Tally up the lines that include "picture" and state that number by itself.

**Data:**
++++++++++++++++++++
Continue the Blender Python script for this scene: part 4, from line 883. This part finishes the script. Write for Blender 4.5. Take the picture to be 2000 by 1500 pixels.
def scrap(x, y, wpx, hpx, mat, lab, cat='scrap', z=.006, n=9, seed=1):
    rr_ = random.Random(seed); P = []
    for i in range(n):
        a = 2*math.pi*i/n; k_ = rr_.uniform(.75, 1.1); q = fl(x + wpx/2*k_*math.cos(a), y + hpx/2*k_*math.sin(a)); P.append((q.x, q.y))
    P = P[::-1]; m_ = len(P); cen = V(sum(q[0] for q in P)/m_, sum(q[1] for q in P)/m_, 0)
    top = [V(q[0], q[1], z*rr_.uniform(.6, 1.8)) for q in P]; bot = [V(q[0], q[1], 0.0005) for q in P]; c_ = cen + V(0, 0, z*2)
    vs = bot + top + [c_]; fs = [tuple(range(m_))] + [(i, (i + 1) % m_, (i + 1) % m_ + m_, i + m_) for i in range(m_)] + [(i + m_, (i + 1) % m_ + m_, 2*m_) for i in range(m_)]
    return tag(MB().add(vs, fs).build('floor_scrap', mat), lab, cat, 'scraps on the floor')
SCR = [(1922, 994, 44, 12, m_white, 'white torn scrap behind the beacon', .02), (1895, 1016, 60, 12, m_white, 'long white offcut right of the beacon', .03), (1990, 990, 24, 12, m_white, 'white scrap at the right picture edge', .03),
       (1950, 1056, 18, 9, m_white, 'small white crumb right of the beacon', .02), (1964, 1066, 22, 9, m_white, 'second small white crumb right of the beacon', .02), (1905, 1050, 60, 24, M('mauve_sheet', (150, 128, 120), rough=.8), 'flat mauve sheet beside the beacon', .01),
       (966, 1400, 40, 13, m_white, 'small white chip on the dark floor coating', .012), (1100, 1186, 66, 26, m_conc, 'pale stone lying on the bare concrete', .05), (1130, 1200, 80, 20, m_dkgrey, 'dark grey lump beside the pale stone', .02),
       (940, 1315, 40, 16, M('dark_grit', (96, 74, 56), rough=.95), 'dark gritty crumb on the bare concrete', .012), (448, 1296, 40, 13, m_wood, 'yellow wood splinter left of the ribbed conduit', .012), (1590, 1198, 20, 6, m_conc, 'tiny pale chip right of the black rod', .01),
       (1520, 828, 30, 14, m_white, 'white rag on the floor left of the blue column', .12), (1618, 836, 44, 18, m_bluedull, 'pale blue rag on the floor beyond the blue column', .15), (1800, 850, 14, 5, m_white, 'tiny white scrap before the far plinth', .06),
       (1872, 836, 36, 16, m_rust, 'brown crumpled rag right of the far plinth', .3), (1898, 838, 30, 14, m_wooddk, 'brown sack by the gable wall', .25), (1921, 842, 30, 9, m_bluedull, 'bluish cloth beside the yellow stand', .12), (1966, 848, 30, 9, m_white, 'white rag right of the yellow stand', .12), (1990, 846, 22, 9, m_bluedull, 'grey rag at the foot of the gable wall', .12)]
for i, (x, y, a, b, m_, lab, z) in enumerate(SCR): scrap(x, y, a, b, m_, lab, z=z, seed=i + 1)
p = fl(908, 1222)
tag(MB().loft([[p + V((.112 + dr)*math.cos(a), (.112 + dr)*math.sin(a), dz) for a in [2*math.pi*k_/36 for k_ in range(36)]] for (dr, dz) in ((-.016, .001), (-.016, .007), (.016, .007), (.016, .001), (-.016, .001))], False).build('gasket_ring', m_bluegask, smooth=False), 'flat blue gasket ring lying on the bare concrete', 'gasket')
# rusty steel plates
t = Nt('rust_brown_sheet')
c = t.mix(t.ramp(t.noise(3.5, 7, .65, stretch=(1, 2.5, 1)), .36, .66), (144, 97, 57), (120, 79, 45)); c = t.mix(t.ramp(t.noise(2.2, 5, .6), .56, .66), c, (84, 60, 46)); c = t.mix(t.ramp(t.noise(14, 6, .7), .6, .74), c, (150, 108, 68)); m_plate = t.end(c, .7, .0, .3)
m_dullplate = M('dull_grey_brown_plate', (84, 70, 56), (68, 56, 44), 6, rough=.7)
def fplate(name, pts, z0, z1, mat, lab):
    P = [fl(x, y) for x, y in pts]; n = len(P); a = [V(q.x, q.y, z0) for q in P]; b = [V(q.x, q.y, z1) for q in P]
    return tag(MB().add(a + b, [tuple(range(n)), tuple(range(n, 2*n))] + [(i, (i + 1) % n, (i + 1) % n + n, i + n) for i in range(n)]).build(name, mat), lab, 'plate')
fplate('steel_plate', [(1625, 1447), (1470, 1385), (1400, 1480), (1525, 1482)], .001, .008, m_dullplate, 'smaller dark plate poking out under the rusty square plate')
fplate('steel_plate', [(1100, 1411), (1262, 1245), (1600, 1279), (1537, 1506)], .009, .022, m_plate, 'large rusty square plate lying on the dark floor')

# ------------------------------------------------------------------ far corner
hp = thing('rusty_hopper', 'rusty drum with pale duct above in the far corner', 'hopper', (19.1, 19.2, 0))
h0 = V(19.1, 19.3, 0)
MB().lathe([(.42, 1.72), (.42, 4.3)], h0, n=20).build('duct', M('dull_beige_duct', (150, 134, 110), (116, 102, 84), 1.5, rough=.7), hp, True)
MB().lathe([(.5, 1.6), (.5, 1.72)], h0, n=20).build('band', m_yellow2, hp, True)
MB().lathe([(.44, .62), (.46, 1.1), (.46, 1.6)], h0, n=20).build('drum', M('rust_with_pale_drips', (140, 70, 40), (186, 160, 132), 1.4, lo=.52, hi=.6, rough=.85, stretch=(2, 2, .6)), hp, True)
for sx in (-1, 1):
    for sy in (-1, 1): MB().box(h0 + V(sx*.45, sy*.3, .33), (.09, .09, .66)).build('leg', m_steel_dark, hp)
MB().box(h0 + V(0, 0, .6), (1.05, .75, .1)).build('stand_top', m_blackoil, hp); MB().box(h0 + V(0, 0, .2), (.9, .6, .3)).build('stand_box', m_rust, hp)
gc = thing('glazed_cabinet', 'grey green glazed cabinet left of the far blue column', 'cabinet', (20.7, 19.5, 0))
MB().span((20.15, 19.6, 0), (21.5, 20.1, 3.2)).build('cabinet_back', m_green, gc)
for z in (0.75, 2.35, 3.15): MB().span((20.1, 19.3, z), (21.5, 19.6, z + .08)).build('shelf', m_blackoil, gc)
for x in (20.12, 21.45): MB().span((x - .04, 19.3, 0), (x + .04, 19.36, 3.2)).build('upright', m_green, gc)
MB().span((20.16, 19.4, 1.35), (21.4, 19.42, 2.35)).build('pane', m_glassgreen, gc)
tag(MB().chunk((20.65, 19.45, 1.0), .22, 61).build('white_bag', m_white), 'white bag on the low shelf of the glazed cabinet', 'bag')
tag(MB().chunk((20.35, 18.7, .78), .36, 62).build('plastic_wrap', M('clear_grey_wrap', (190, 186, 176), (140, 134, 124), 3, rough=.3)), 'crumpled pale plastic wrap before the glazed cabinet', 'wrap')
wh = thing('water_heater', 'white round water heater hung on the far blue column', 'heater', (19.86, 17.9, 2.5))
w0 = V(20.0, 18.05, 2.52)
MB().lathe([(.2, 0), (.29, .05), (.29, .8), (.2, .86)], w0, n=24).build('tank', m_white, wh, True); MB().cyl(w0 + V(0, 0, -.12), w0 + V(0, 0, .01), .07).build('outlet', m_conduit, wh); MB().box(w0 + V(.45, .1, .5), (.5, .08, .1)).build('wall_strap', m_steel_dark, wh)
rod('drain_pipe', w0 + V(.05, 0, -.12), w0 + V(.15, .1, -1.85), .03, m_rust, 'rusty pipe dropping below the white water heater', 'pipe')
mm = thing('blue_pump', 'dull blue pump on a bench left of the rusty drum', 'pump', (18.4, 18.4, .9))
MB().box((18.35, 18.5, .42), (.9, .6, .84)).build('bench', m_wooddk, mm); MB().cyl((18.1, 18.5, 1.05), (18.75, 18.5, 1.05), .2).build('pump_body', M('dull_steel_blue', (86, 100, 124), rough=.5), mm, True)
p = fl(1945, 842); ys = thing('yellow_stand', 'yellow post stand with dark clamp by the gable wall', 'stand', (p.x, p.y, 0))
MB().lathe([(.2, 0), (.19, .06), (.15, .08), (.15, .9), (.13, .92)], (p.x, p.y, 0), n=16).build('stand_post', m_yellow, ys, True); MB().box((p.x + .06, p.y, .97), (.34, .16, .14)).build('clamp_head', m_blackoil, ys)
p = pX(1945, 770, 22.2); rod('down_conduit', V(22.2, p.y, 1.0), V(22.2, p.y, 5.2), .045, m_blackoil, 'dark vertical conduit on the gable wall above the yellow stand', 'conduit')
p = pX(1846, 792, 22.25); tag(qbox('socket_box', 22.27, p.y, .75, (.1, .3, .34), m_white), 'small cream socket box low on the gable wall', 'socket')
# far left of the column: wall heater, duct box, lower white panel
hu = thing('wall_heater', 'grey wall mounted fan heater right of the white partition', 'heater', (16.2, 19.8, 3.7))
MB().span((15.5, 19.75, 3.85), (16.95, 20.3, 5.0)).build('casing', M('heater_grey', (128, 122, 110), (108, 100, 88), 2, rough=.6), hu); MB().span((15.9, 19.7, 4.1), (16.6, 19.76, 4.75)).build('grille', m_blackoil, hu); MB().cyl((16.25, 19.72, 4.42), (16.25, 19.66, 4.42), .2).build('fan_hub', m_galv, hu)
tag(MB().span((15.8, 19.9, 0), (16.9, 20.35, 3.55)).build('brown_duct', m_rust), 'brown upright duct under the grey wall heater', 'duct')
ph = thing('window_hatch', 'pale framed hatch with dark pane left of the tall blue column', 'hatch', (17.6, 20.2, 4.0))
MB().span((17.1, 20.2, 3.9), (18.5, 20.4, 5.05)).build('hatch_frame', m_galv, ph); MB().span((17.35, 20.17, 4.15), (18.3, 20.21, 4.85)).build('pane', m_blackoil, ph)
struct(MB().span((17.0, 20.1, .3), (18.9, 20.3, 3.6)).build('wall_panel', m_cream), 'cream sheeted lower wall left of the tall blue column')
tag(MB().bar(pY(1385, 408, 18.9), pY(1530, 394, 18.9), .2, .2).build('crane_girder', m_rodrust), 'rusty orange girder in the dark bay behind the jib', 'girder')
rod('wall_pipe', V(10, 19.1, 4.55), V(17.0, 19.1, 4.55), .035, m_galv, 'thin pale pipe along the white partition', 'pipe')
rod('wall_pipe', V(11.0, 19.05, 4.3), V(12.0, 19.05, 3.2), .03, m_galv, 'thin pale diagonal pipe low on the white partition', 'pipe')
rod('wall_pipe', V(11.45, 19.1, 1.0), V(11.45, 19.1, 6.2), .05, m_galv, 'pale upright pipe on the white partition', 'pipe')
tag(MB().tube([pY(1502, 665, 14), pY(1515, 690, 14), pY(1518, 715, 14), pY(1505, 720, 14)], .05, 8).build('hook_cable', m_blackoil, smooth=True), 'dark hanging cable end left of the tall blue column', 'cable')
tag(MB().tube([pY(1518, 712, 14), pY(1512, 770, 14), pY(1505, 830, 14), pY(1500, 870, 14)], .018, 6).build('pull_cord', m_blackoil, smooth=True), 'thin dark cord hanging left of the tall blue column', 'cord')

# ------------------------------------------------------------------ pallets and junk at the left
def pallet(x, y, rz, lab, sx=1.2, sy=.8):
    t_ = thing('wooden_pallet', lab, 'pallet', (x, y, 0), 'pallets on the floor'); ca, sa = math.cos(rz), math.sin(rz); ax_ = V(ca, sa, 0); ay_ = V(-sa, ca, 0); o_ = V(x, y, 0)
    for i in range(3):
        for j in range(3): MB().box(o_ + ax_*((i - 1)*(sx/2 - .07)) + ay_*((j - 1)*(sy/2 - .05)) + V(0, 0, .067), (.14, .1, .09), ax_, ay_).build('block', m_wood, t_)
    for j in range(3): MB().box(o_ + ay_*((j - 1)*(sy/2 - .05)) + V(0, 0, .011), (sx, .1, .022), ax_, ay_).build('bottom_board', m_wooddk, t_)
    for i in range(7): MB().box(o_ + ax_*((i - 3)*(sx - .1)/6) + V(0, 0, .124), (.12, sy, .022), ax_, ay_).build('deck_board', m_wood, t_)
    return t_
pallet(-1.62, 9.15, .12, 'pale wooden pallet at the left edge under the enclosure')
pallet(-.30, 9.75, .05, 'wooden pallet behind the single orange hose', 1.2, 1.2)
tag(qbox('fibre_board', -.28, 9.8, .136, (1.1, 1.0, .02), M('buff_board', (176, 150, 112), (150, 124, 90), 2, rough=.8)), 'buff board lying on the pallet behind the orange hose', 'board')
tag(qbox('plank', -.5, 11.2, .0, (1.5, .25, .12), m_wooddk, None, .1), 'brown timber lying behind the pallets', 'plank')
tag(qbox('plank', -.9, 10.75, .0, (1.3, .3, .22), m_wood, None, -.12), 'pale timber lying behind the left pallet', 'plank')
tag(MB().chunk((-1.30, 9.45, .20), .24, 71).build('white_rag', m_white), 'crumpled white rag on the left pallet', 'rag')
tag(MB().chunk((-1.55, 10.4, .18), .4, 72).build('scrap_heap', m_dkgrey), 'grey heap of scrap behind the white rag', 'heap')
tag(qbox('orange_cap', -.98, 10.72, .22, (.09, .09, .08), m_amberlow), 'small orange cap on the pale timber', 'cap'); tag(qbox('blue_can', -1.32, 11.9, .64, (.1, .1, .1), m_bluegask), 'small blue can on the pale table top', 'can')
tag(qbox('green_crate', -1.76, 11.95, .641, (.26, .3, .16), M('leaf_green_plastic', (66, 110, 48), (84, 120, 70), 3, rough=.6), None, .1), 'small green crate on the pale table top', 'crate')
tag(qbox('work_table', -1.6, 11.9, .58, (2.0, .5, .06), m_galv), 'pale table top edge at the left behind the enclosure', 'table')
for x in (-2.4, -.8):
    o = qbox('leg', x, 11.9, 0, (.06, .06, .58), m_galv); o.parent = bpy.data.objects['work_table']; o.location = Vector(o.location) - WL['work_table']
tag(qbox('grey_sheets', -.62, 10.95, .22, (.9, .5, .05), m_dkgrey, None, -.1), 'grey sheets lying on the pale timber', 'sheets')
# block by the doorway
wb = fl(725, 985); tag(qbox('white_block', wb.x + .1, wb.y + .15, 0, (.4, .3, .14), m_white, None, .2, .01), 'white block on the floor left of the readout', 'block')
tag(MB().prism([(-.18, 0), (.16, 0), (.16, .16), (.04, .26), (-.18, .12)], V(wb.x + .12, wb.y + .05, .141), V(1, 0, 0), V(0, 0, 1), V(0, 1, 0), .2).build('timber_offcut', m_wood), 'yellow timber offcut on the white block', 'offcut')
++++++++++++++++++++
**Task response:**
2